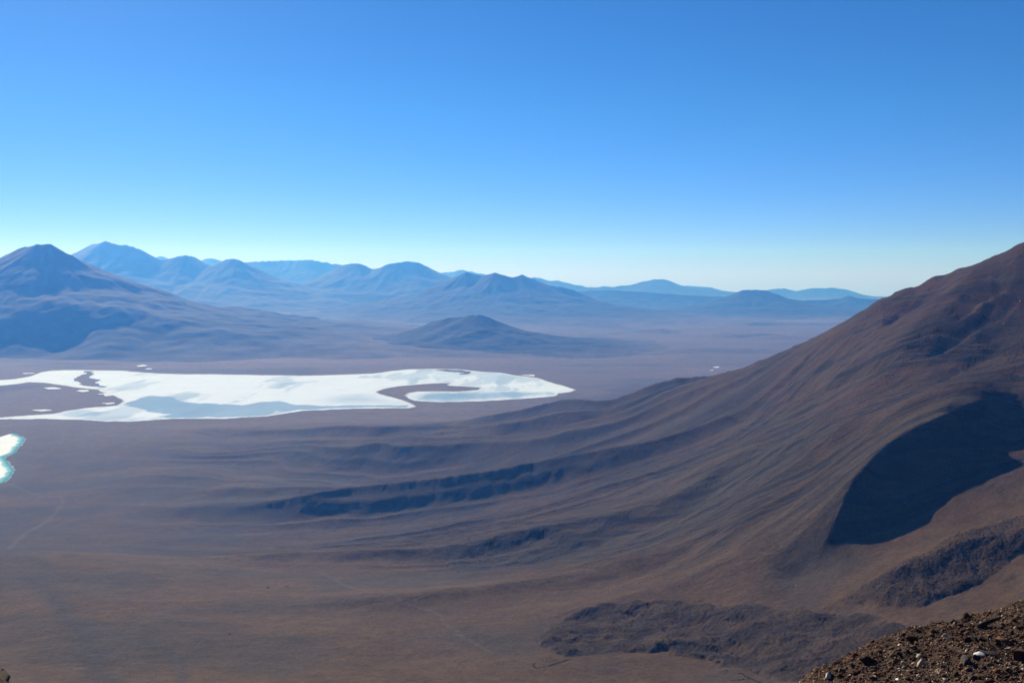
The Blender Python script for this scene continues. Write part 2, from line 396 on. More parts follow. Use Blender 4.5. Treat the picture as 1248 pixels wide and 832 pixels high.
TRACKS_PX = [([(395,700),(430,722),(480,742),(530,752),(560,775),(600,795)], 4, (.085, .072, .06), .6),
 ([(40,560),(75,540),(78,530),(74,522),(90,515)], 10, (.11, .09, .08), .4), ([(15,590),(50,604),(75,606),(77,616),(60,632),(30,650),(10,668)], 9, (.11, .09, .08), .4),
 ([(40,705),(70,735),(85,755),(115,790),(130,832)], 18, (.036, .033, .034), .7), ([(0,706),(40,705)], 18, (.036, .033, .034), .6), ([(130,775),(180,782),(215,800),(225,832)], 9, (.038, .034, .034), .6)]
TRACKS = [([hit(*p) for p in t[0]],) + t[1:] for t in TRACKS_PX]

fit_skyline()
GX = [([hit(*p, fn=lambda a, b: relief(a, b)[0]) for p in g[0]],) + g[1:] for g in GULLIES]
fit_skyline()
def build_ground():
    ca = np.radians(np.r_[np.linspace(-110, -34, 60)[:-1], np.linspace(-34, 34, int(1250 * QUAL))[:], np.linspace(34, 110, 60)[1:]])
    rr = np.r_[np.geomspace(30, 1050, 50)[:-1], np.geomspace(1050, 3200, int(640 * QUAL))[:-1], np.geomspace(3200, 7000, int(300 * QUAL))[:-1], np.geomspace(7000, 46000, int(260 * QUAL))]
    A, RR = np.meshgrid(ca, rr); x = (np.sin(A) * RR).ravel(); y = (np.cos(A) * RR).ravel()
    h, mk = relief(x, y)
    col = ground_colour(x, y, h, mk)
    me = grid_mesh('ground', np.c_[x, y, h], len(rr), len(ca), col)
    o = link('ground', me, M_GROUND, kind='structure', label='brown volcanic desert floor and folded scree slope falling from the right')
    return o
build_ground()

# ------------------------------------------------------------------ lagoons
Z = 1.2
def lagoon(name, poly, x0, x1, y0, y1, nx, ny, colour, mat, **props):
    gx, gy = np.meshgrid(np.linspace(x0, x1, nx), np.linspace(y0, y1, ny)); x = gx.ravel(); y = gy.ravel()
    xs = x + fbm(x / 60, y / 60, 3, 601) * 9; ys = y + fbm(x / 90, y / 90, 3, 602) * 22
    k = inside(xs, ys, poly).reshape(ny, nx); idx = np.arange(nx * ny).reshape(ny, nx)
    keep = k[:-1, :-1] & k[:-1, 1:] & k[1:, 1:] & k[1:, :-1]
    q = np.stack([idx[:-1, :-1], idx[:-1, 1:], idx[1:, 1:], idx[1:, :-1]], -1)[keep]
    u, inv = np.unique(q, return_inverse=True); x, y = x[u], y[u]
    return link(name, raw_mesh(bpy.data.meshes.new(name), np.c_[x, y, np.full(len(u), Z)], inv.reshape(-1, 4), colour(x, y), False), mat, **props)
BLUE_PX = [(147,495.7),(154,490.3),(170,485),(186,482),(210,483),(215,487),(224,490.3),(250,491.5),(279,493),(295,494),(314,490.3),(340,488.3),(352,491),(362,493.5),(397,494.2),(440,494),(480,493.5),(497,494),(494,496.4),(460,496.6),(412,497.4),(380,499),(366,499.6),(327,506),(272,509),(205,509.2),(196,507.5),(203,505),(192,503),(160,497)]
POOL_PX = [(500,483),(512,479.4),(540,478.3),(580,478.4),(620,476.5),(650,476.8),(672,478.2),(668,481),(640,484.4),(600,486.7),(560,488.2),(520,487.6),(505,486)]
POOL2_PX = [(385,490),(400,484),(430,479.5),(452,479),(462,484),(478,487.5),(488,490.5),(470,492.5),(430,492),(400,492)]
SIDE_PX = [(64,502.5),(90,499),(110,499.5),(124,503),(122,507),(108,508.5),(84,507.5),(66,506)]
def salt_colour(x, y):
    c = np.tile(np.array([[.70, .81, .94]]), (len(x), 1))
    st = fbm(x / 900, y / 2000, 5, 611, .58) + .35 * fbm(x / 160, y / 900, 4, 615)
    c = mixc(c, (.38, .52, .66), sstep(.10, .26, st) * (.6 + .4 * sstep(-.2, .3, fbm(x / 200, y / 900, 4, 618))))
    east = sstep(-1400, 200, x)
    c = mixc(c, (.38, .53, .68), .8 * east * sstep(.0, .16, fbm(x / 420, y / 1500, 6, 621, .6)))
    for p, k, soft in ((BLUE_PX, 1.0, 12), (POOL_PX, .8, 160), (POOL2_PX, .65, 320), (SIDE_PX, .6, 60)):
        poly = [flat(*q) for q in p]
        xs = x + fbm(x / 240, y / 240, 6, 631, .6) * 90; ys = y + fbm(x / 240, y / 240, 6, 632, .6) * 110
        d, _, _ = seg_dist(xs, ys, poly + [poly[0]]); s_ = np.where(inside(xs, ys, poly), d, -d)
        c = mixc(c, (.19, .34, .53), k * sstep(-soft * .4, soft, s_) * (.88 + .12 * sstep(-.2, .3, st)))
    rim, _, _ = seg_dist(x, y, SALT + [SALT[0]])
    rn = rim * (1 + 1.2 * fbm(x / 130, y / 300, 4, 651)); c = mixc(c, (.70, .76, .82), .7 * (1 - sstep(20, 90, rn))); c = mixc(c, (.20, .165, .14), (1 - sstep(2, 26, rn)) * .85)
    return c
def turq_colour(x, y):
    d, _, _ = seg_dist(x, y, TURQ + [TURQ[0]]); d = d * (1 + .5 * fbm(x / 60, y / 120, 3, 641))
    c = np.tile(np.array([[.36, .44, .42]]), (len(x), 1))
    c = mixc(c, (.05, .25, .31), sstep(1, 9, d)); c = mixc(c, (.16, .50, .58), sstep(12, 26, d)); c = mixc(c, (.86, .93, .94), sstep(28, 46, d))
    return c
M_SALT = ground_material('salt_crust', ((.004, .05),), (), None, .9)
lagoon('salt_flat', SALT, -5700, 760, 6350, 10700, 1350, 200, salt_colour, M_SALT, kind='structure', label='white salt crust of the large lagoon with a long bay on the right')
lagoon('lagoon_water', TURQ, -3000, -2180, 4450, 6650, 300, 240, turq_colour, M_SALT, kind='structure', label='small turquoise rimmed lagoon at the left edge')
M_WHITE = ground_material('salt_patch', ((.02, .1),), (), (.74, .78, .80), .9)
ISLE = [[(90,462),(99,457),(104,452.4),(114,452.4),(112,457),(109,460.4),(115,467),(130,471.7),(112,471),(96,468.5)],
        [(528,451.2),(545,450.3),(560,451),(574,453),(572,456),(560,456.6),(566,454.4),(548,453.2)]]
M_ISLE = ground_material('island_mud', ((.02, .3),), (), (.085, .072, .066))
for i, p in enumerate(ISLE):
    sheet('land', rough([flat(*q) for q in p], .14, 4, 50 + i), Z + 1.4, M_ISLE, kind='structure')
SPOTS = [[(95,475.5),(104,475.3),(108,477),(100,478)],[(118,480),(130,479.4),(138,481.5),(128,483.2)],[(124,491.3),(138,490.6),(140,492),(130,493)],[(38,499.7),(56,499),(64,500.2),(50,501.5)],[(50,472.5),(64,472),(74,474),(60,474.6)],
         [(167,446),(176,444.3),(180,445.2),(172,446.8)],[(176,449.4),(182,448.8),(184,450),(178,450.2)],[(24,449),(27,448.6),(28,449.6),(25,449.8)],[(28,454.8),(40,454.2),(42,455),(30,455.6)],
         [(388,373.6),(396,371.6),(400,370.6),(401,371.8),(394,373.4)],[(653,408.7),(662,408.4),(664,409.4),(656,409.8)],[(869,447.6),(874,446.4),(877,446.9),(872,448.2)],[(864,451.6),(868,450.8),(868,451.6)],[(632,457),(650,456.6),(652,458.4)]]
for i, p in enumerate(SPOTS):
    sheet('salt_flat', rough([flat(*q) for q in p], .2, 3, 70 + i), Z + 1.0 if i < 5 else 14.0 if i in (9,) else Z + .5, M_WHITE, kind='structure')

# ------------------------------------------------------------------ mountains
def mountain(crest_px, depths, label, slope=34, col=(.014, .014, .016), seed=0, res=None, ext=1.0, rough_=.35, foot=1.0, step=260, name='mountain'):
    """a mountain mass: crest line in space, flanks falling concavely from it on both sides, cut by gullies"""
    n = len(crest_px); dp = np.interp(np.arange(n), np.linspace(0, n - 1, len(depths)), depths)
    pts = np.array([P(px, py, d) for (px, py), d in zip(crest_px, dp)])
    t = np.r_[0, np.cumsum(np.hypot(*np.diff(pts[:, :2], axis=0).T))]
    S = np.linspace(0, t[-1], step); c = np.stack([np.interp(S, t, pts[:, i]) for i in range(3)], 1)
    c[:, 2] += fbm(S / (t[-1] / 24), S * 0 + seed, 5, seed + 400, .6) * c[:, 2].max() * (.03 if pts[0, 1] < 35000 else .075)
    hmax = c[:, 2].max(); reach = hmax / math.tan(math.radians(slope)) * 3.0 * ext
    x0, x1 = c[:, 0].min() - reach, c[:, 0].max() + reach; y0, y1 = c[:, 1].min() - reach, c[:, 1].max() + reach
    nx = int((res or 330) * 1.5); ny = int(nx * .6)
    gx, gy = np.meshgrid(np.linspace(x0, x1, nx), np.linspace(y0, y1, ny)); x = gx.ravel(); y = gy.ravel()
    sc = hmax
    bend = 1 + .22 * fbm(x / sc * 1.3, y / sc * 1.3, 4, seed + 300)
    g = np.tan(math.radians(slope)); h = np.full(x.shape, -1e9); who = np.zeros(x.shape, int)
    for i in range(step):
        d = np.hypot(x - c[i, 0], y - c[i, 1]) * bend; z = max(c[i, 2], 20)
        v = z * np.exp(-d * g / z / foot)
        m = v > h; h[m] = v[m]; who[m] = i
    dx = x - c[who, 0]; dy = y - c[who, 1]; d = np.hypot(dx, dy); an = np.arctan2(dy, dx)
    gull = ridged(an * 2.3 + who * (t[-1] / step) / sc * 1.8, d / sc * .35, 4, seed + 320, .55) - .62
    rel = np.clip(h / hmax, 0, 1)
    away = sstep(.02, .5, d / sc)
    h = h + gull * hmax * rough_ * .2 * away * sstep(0, .25, rel) * (1 - .4 * rel) + fbm(x / sc * 5, y / sc * 5, 4, seed + 330) * hmax * .006 * away * sstep(.03, .2, rel)
    ex = np.minimum.reduce([(x - x0), (x1 - x), (y - y0), (y1 - y)]) / reach
    h = h * sstep(0, .35, ex) * sstep(10700, 12600, y + 900 * fbm(x / 2200, y / 2200, 4, seed + 360)) - 28
    cc = np.tile(np.array([col]), (len(x), 1))
    k = fbm(x / sc * 2, y / sc * 2, 5, seed + 340)
    cc = mixc(cc, [q * 1.45 for q in col], sstep(.05, .35, k)); cc = mixc(cc, [q * .6 for q in col], sstep(.05, .35, -k))
    cc = mixc(cc, (.10, .074, .066), 1 - 1 * sstep(.02, .20, rel))
    me = grid_mesh(name, np.c_[x, y, h], ny, nx, cc)
    return link(name, me, M_MOUNT, kind='structure', label=label)

mountain([(-260,420),(-180,392),(-90,352),(-40,330),(0,311),(24,300),(47,295),(61,294),(72,301),(89,310.5),(101,317),(135,335),(175,356),(189,357.6),(205,360),(236,374),(256,379.5),(293,385),(337,384.6),(353,388.6),(380,395),(417,403)],
         [15000,14800,14500,14500,14600,15000,15800,16500], 'nearest dark blue volcano at the left edge with a long apron to the right', 33, seed=1, res=520, rough_=.22)
mountain([(60,345),(84,314),(98,304),(115,296),(129,292.5),(140,296),(154,297),(170,302),(185,311),(199,316),(212,312),(226,309),(237,312),(258,324),(275,335),(300,352)],
         [29000,28000,27500,27500,28500], 'twin peaked blue mountain behind the left volcano', 32, seed=2, rough_=.22)
mountain([(240,345),(258,326),(272,316),(283,313.5),(292,315.5),(296,319),(310,325),(328,338),(350,352)], [27500,27000,27500], 'small domed blue peak right of the twin peaked mountain', 30, seed=3, rough_=.2)
mountain([(280,330),(300,318.5),(330,317),(360,316.5),(380,315.5),(395,319),(415,322),(440,330)], [37000,37000], 'pale blue long level range between the domed peak and the round topped mountain', 28, seed=4, rough_=.2)
mountain([(380,345),(400,330),(415,323),(428,319.5),(440,320),(452,326),(462,326),(470,321),(485,318.5),(498,317),(510,318.5),(525,326),(535,331),(560,348)], [30000,29000,30000], 'two humped blue mountain left of the dark broad mountain', 30, seed=5, rough_=.22)
mountain([(500,362),(530,349),(550,338),(568,330),(582,333),(590,334),(603,330.5),(615,334),(624,336.5),(636,333.5),(650,338),(668,346),(685,348),(700,352),(718,360),(745,374)], [23500,22800,23500], 'dark broad mountain with three tops near the middle', 30, seed=6, rough_=.2, res=420)
mountain([(440,425),(480,408),(525,390),(545,384.5),(565,383.5),(575,381),(584,380.5),(596,384),(610,392),(640,408),(665,415)], [13900,13600,13400,13300,13300], 'low dark hill on the plain behind the white lagoon', 30, seed=7, rough_=.1, res=300, foot=1.2)
mountain([(235,322),(245,317),(256,313),(265,316),(275,320),(285,328)], [43000,43000], 'faint pale summit between the twin peaked mountain and the domed peak', 28, seed=8, rough_=.15, res=140)
mountain([(180,322),(190,313.5),(197,311.5),(204,316),(215,325)], [43000,43000], 'faint pale sliver of summit behind the twin peaks', 28, seed=18, rough_=.15, res=140)
mountain([(520,338),(540,331),(552,330),(562,327.5),(578,331),(590,333),(610,340)], [42500,42500], 'faint pale range behind the dark broad mountain', 28, seed=9, rough_=.15, res=160)
mountain([(630,350),(650,336.5),(665,340),(680,341.5),(700,345.5),(720,349),(750,348),(770,346),(785,342),(800,339),(808,338.6),(816,342),(835,350),(860,352.5),(900,355)], [38500,38000], 'pale blue mountain with a long left ridge and a knob on its summit', 24, seed=10, rough_=.18)
mountain([(820,354),(836,347),(850,348),(865,349),(880,353),(900,356)], [43500,43500], 'faintest pale ridge right of the knobbed mountain', 24, seed=11, rough_=.12, res=140)
mountain([(920,357),(940,351.5),(955,350.5),(970,354),(985,351),(993,350),(1005,350.5),(1012,349.5),(1030,351.5),(1045,356),(1062,362)], [41500,41500], 'pale blue jagged range on the horizon left of the volcano flank', 26, seed=12, rough_=.2)
mountain([(660,362),(700,354),(740,352),(780,354),(830,358),(870,360),(920,360),(960,362),(1000,368)], [29500,27500], 'long flat blue tableland below the pale knobbed mountain', 26, seed=13, rough_=.16, res=400)
mountain([(850,378),(880,364),(893,357),(905,352),(918,351.5),(932,352),(950,358),(970,366),(1000,376)], [24500,24200], 'flat topped blue cone on the far plain', 26, seed=14, rough_=.16, res=300)
mountain([(960,368),(985,364),(1005,364),(1025,362),(1035,358.5),(1045,362),(1070,363),(1100,366),(1160,372)], [26500,26000], 'low blue ridge with a small nipple beside the volcano flank', 26, seed=15, rough_=.2, res=300)
mountain([(240,372),(290,362),(340,358),(400,356),(440,357),(480,358),(520,363),(560,372)], [26500,25500], 'low blue foothills in front of the two humped mountain', 22, seed=16, rough_=.25, res=360)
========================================
EXERCISE AIM
Reproduce only the lines from the beginning of the data through the line that contains "col = ground_colour(x, y, h, mk)", both included, and please drop the pictures.

WRITTEN SOLUTION
The Blender Python script for this scene continues. Write part 2, from line 396 on. More parts follow. Use Blender 4.5. Treat the picture as 1248 pixels wide and 832 pixels high.
TRACKS_PX = [([(395,700),(430,722),(480,742),(530,752),(560,775),(600,795)], 4, (.085, .072, .06), .6),
 ([(40,560),(75,540),(78,530),(74,522),(90,515)], 10, (.11, .09, .08), .4), ([(15,590),(50,604),(75,606),(77,616),(60,632),(30,650),(10,668)], 9, (.11, .09, .08), .4),
 ([(40,705),(70,735),(85,755),(115,790),(130,832)], 18, (.036, .033, .034), .7), ([(0,706),(40,705)], 18, (.036, .033, .034), .6), ([(130,775),(180,782),(215,800),(225,832)], 9, (.038, .034, .034), .6)]
TRACKS = [([hit(*p) for p in t[0]],) + t[1:] for t in TRACKS_PX]

fit_skyline()
GX = [([hit(*p, fn=lambda a, b: relief(a, b)[0]) for p in g[0]],) + g[1:] for g in GULLIES]
fit_skyline()
def build_ground():
    ca = np.radians(np.r_[np.linspace(-110, -34, 60)[:-1], np.linspace(-34, 34, int(1250 * QUAL))[:], np.linspace(34, 110, 60)[1:]])
    rr = np.r_[np.geomspace(30, 1050, 50)[:-1], np.geomspace(1050, 3200, int(640 * QUAL))[:-1], np.geomspace(3200, 7000, int(300 * QUAL))[:-1], np.geomspace(7000, 46000, int(260 * QUAL))]
    A, RR = np.meshgrid(ca, rr); x = (np.sin(A) * RR).ravel(); y = (np.cos(A) * RR).ravel()
    h, mk = relief(x, y)
    col = ground_colour(x, y, h, mk)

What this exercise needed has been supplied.